Tuesday arrived and it was another mental health day. Sometimes you just need it. I was as unproductive as I could be. It was watermelon day. I enjoyed and brought someone some watermelon. The weather was still nice. A rare cold front in August. I wish it would stick around all month.
I’ve run myself to ground. Old dreams are breaking now. Wednesday I pulled my big boy pants on and dragged my happy a** to work. It was Janine’s birthday. She had a surprise. Toys from me & cake from Jamie. . We tried to show her she is part of the family. I guess it moved her. She hadn’t had her birthday celebrated at work. I tried to get people involved. Thanks everyone. She deserved it. Especially covering for me the last 2 days when she didn’t and shouldn’t have done so. Leroy should have filled those boots. Of course the cake was great. Jimmy. He wouldn’t shut up. 20’questions. He also told me before I made it in the office that he had not had a solid shit in 3 days. That’s lovely. Just what I want to hear. Great. Great. Wonderful. “Don’t tell anyone!” Of course I told everyone.

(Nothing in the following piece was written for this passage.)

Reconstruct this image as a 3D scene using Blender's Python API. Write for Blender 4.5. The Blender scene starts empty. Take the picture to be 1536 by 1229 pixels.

I woke up a little over 20 min before I needed to be at work on Thursday. I made it on time somehow. Which is funny because I’m never on time. Seemed to the the trend for the day. I wasn’t the only “stupid boy” running late. It happens. And we boys are stupid. I could lecture all day on how stupid I am. I own up to my faults and mistakes. Hey man, it makes me who I am. What a boring f***ing world it would be if everyone and everything was perfect. Am I right?
Played shuttle boy again. All in all I think that shuttle service blew away a good hour of my day. You see it’s like being caught in a web when we do these runs. She likes to talk & we are out of the office so we rarely complain. We complain to each other but that fair game. All about the pencils that she really didn’t need but in her head it was all dire straits. Needy people, let me tell you. I got to visit with Chomper though.

I went to see a somewhat “mentor” of mine only to be shown his new hair cut. Bald. Not by choice. He seems optimistic. It was a gut punch and I wasn’t expecting it. What a f***ing week. I told him having no hair in the summer is great!! It’s so much cooler. He said his head is cold in the buildings. I countered that it’s liberating not having to mess with in the mornings. He just isn’t used to it yet. Empathy.
Friday and it was burritos. I woke up confused. The morning powwow was entertaining. We bashed Hawaii for some reason. I have no reason to bash Hawaii but I rolled with it. It was good needed laughs. I left in high spirits. The rest of the day was busy and fun. I took Yvette across the campus to check out what was being auctioned. She was unsupervised. She isn’t on the east side often. We thought about snagging a drink. That’s pretty much my f***ing week. Summed up.


Jalapeño
Poached eggs over chorizo, cheese and hash browns with some spicy green sauce.

Sweet potato topped with broccoli, jalapeño & sloppy Joe.

Chicken fajita lettuce tacos.

Spicy stir fry chicken & asparagus.

Burger & beans.

Lettuce tacos.

One of my various versions of orange chicken.